*Exercise details*. Copy out all of the material, matching it word for word.

*Provided material*.
■ ■ ■ ■ ■

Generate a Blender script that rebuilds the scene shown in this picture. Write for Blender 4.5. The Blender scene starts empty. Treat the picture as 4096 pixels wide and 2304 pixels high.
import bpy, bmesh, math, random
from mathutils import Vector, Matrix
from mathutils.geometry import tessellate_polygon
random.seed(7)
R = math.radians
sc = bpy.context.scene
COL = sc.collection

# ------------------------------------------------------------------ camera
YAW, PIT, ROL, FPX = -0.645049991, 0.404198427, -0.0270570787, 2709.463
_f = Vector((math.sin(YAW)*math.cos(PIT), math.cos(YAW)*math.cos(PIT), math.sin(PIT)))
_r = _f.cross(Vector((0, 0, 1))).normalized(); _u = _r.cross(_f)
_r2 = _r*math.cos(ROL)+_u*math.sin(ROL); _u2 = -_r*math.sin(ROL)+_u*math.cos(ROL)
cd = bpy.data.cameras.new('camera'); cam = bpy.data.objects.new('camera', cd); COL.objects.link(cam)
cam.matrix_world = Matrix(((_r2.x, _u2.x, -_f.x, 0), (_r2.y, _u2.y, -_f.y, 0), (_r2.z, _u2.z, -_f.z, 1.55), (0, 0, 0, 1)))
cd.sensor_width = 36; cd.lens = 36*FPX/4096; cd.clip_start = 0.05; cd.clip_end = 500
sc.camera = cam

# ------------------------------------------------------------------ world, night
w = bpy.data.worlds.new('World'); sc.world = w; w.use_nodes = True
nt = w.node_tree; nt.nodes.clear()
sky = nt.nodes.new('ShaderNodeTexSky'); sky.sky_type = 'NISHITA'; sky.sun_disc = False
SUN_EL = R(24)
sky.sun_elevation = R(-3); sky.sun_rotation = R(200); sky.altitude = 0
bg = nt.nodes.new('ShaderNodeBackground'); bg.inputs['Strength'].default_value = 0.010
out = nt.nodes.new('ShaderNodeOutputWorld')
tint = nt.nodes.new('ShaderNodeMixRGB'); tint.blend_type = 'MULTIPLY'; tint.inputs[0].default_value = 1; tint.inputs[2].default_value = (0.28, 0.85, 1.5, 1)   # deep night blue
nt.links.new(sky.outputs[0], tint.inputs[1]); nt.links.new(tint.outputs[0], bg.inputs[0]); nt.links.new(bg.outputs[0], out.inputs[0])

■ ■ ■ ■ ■

*Response*.
Generate a Blender script that rebuilds the scene shown in this picture. Write for Blender 4.5. The Blender scene starts empty. Treat the picture as 4096 pixels wide and 2304 pixels high.
import bpy, bmesh, math, random
from mathutils import Vector, Matrix
from mathutils.geometry import tessellate_polygon
random.seed(7)
R = math.radians
sc = bpy.context.scene
COL = sc.collection

# ------------------------------------------------------------------ camera
YAW, PIT, ROL, FPX = -0.645049991, 0.404198427, -0.0270570787, 2709.463
_f = Vector((math.sin(YAW)*math.cos(PIT), math.cos(YAW)*math.cos(PIT), math.sin(PIT)))
_r = _f.cross(Vector((0, 0, 1))).normalized(); _u = _r.cross(_f)
_r2 = _r*math.cos(ROL)+_u*math.sin(ROL); _u2 = -_r*math.sin(ROL)+_u*math.cos(ROL)
cd = bpy.data.cameras.new('camera'); cam = bpy.data.objects.new('camera', cd); COL.objects.link(cam)
cam.matrix_world = Matrix(((_r2.x, _u2.x, -_f.x, 0), (_r2.y, _u2.y, -_f.y, 0), (_r2.z, _u2.z, -_f.z, 1.55), (0, 0, 0, 1)))
cd.sensor_width = 36; cd.lens = 36*FPX/4096; cd.clip_start = 0.05; cd.clip_end = 500
sc.camera = cam

# ------------------------------------------------------------------ world, night
w = bpy.data.worlds.new('World'); sc.world = w; w.use_nodes = True
nt = w.node_tree; nt.nodes.clear()
sky = nt.nodes.new('ShaderNodeTexSky'); sky.sky_type = 'NISHITA'; sky.sun_disc = False
SUN_EL = R(24)
sky.sun_elevation = R(-3); sky.sun_rotation = R(200); sky.altitude = 0
bg = nt.nodes.new('ShaderNodeBackground'); bg.inputs['Strength'].default_value = 0.010
out = nt.nodes.new('ShaderNodeOutputWorld')
tint = nt.nodes.new('ShaderNodeMixRGB'); tint.blend_type = 'MULTIPLY'; tint.inputs[0].default_value = 1; tint.inputs[2].default_value = (0.28, 0.85, 1.5, 1)   # deep night blue
nt.links.new(sky.outputs[0], tint.inputs[1]); nt.links.new(tint.outputs[0], bg.inputs[0]); nt.links.new(bg.outputs[0], out.inputs[0])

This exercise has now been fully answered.